Разлука с Польшей и Варшавой была необходимостью, к этому Шопена толкала сама логика сложившейся ситуации. Много говорится о «музыкальности» тогдашней Варшавы. Перечисляются концерты и музыкальные публикации. Но, боже милостивый, какая же это была музыкальность! Музицировавшая тогда Варшава утопала в дилетантизме Программы концертов были детским лепетом, а из тогдашних музыкальных публикаций ничто или почти ничто не представляет сегодня никакой ценности. Шопен, если и не разумом, то инстинктивно чувствовал, что в Варшаве ему нет места, что всеобщий музыкальный дилетантизм и примитивизм погубят его здесь. Конечно же, талант Шопена возник не на пустом месте. Близкое и дальнее окружение, общеевропейское влияние позволили ему отыскать собственные средства выразительности. Но достаточно сравнить юношеские сочинения Шопена с произведениями Вюрфеля или Добжинского, чтобы отчетливо понять, как чувствовал себя Шопен в тогдашней Варшаве. Даже Шимановская в поисках более широкой арены переехала в Петербург. И в конце концов большое значение, естественно, имела необходимость создать себе крепкую материальную опору. Точно так же, как впоследствии Шопену в Париже, уроки приносили Шимановской в Петербурге б'oльшие доходы. Варшава просто-напросто не в состоянии была как следует обеспечить великого артиста. Шопен был вынужден искать для своего искусства и своей жизни более просторную сцену.
Но ему было страшно покинуть родное гнездо и родной город. Под различными предлогами он откладывал отъезд. Ему не хватало решимости окончательно распрощаться. Как и всякая тонкая натура, он был не в состоянии вот так легко вылететь из теплою гнездышка в холодную пустоту, где у него уже не будет никакой опоры: ни семьи, ни друзей, ни учителей, и где он будет вынужден полагаться только на самого себя; обречь себя на тягостное одиночество, которое с тех пор должно будет стать его судьбой, обречь себя на увечье: как глухой Бетховен должен был создавать в душе своей звуки, которых он не слышал, так и Шопену суждено было вспоминать родные звуки, уже не долетавшие до него.
Повторяем, он испытывал величайший страх перед этим решением. «Ноты в узелок, — пишет он, — ленточку [Гладковской] в душу, душа в пятках и в дилижанс». «Душу в пятках», готовую отлететь, чувствует солдат, идущий в атаку.
Шопен понимает всю серьезность своего решения уехать, и его охватывает страх перед неизвестной дорогой, неведомо куда ведущей. «…Я уже чаще, чемобычно, впадаю в бешенство, — признается он. — Все еще сижу, нет у меня сил назначить день; думается, еду я затем, чтобы навсегда позабыть о доме; думаю, что я еду умирать, — а как это, должно быть, горько умирать в иных местах, не там, где ты жил.

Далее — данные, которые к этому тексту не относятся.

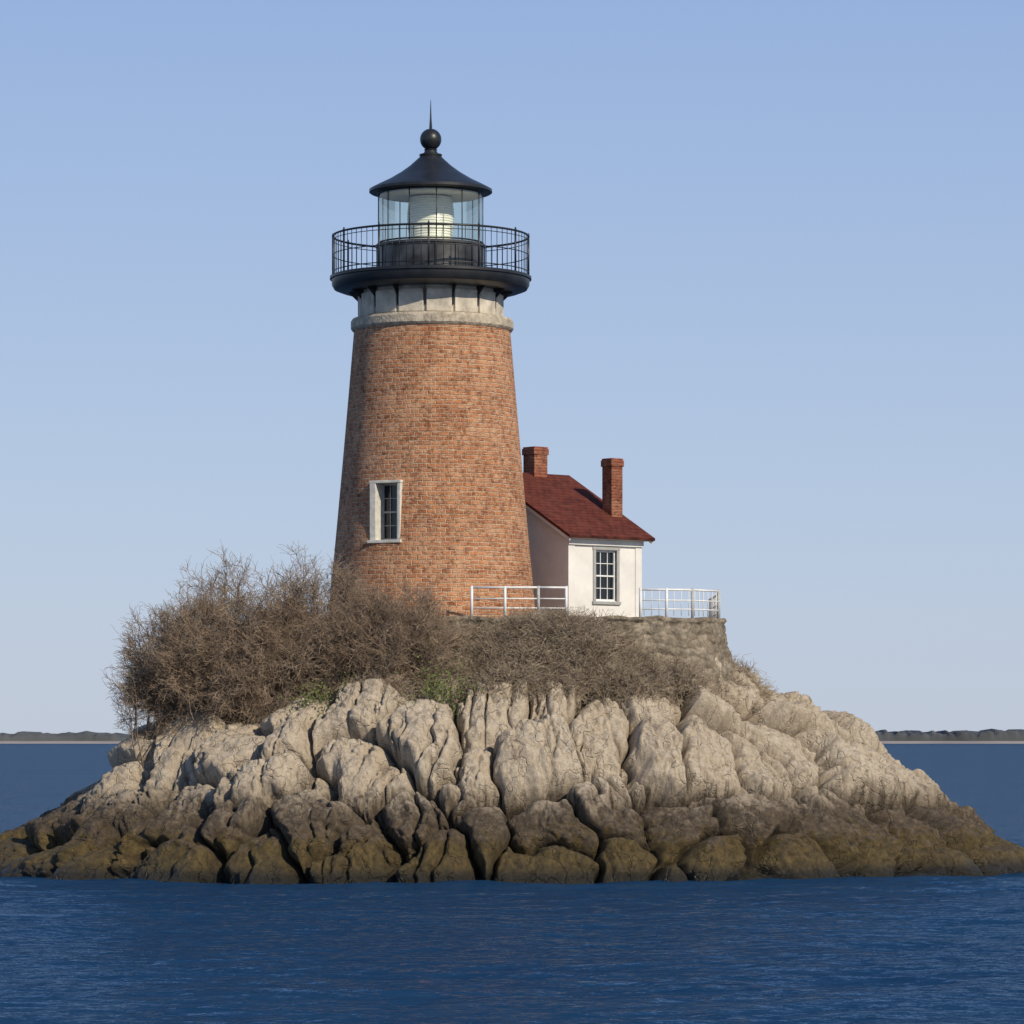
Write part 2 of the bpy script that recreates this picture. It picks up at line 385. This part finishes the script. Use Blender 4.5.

Как же ужасно будет мне увидеть у смертного одра вместо родных холодного доктора или же слугу.»
Серьезные это слова, чересчур серьезные для двадцатилетнего молодого человека, И было бы близорукостью, глупостью приписывать их целиком «влюбленности» Шопена в Гладковскую. Чрезвычайно беспокойные, нервные, прекрасные в своей беспомощности письма Шопена, относящиеся к последнему лету и последней осени, проведенным им на родине, дают возможность представить себе, какие серьезнейшие вопросы и суровейшие проблемы волновали тогда юную душу Фридерика.
VII
Это не только прощание с Варшавой — это прощание со всей Польшей. В августе 1830 года Шопен предпринимает путешествие в Потужин к Титусу Войцеховскому. Это большое путешествие — через Люблин, до самых окрестностей Грубешова, где располагается имение Титуса. Сама дорога и пребывание в любельском селе оставляют в душе молодого артиста неизгладимое впечатление. Эта окраина, напоминающая украинские степи, должна была остаться в памяти Шопена: некоторые ноктюрны его заставляют представить себе бесконечную равнину, дремлющую в лунном блеске. В этой степи слышно дыхание Черного моря — могучее и спокойное. На огромных свекловичных полях (Титус — пионер сахароварения) наступила пора «перебирания» свеклы. Сезонных работников привозят на поля на огромных возах. Население тут уже украинское. Девушки, возвращаясь с работы, заводят типичные «свекольные» песни. Их эхо мы слышим в «Ноктюрне соль минор», опус 15, № 3.
Сам вздох Шопена: «какую тоску навеяли на меня твои поля» — звучит словно эпиграф к этому и некоторым другим его ноктюрнам.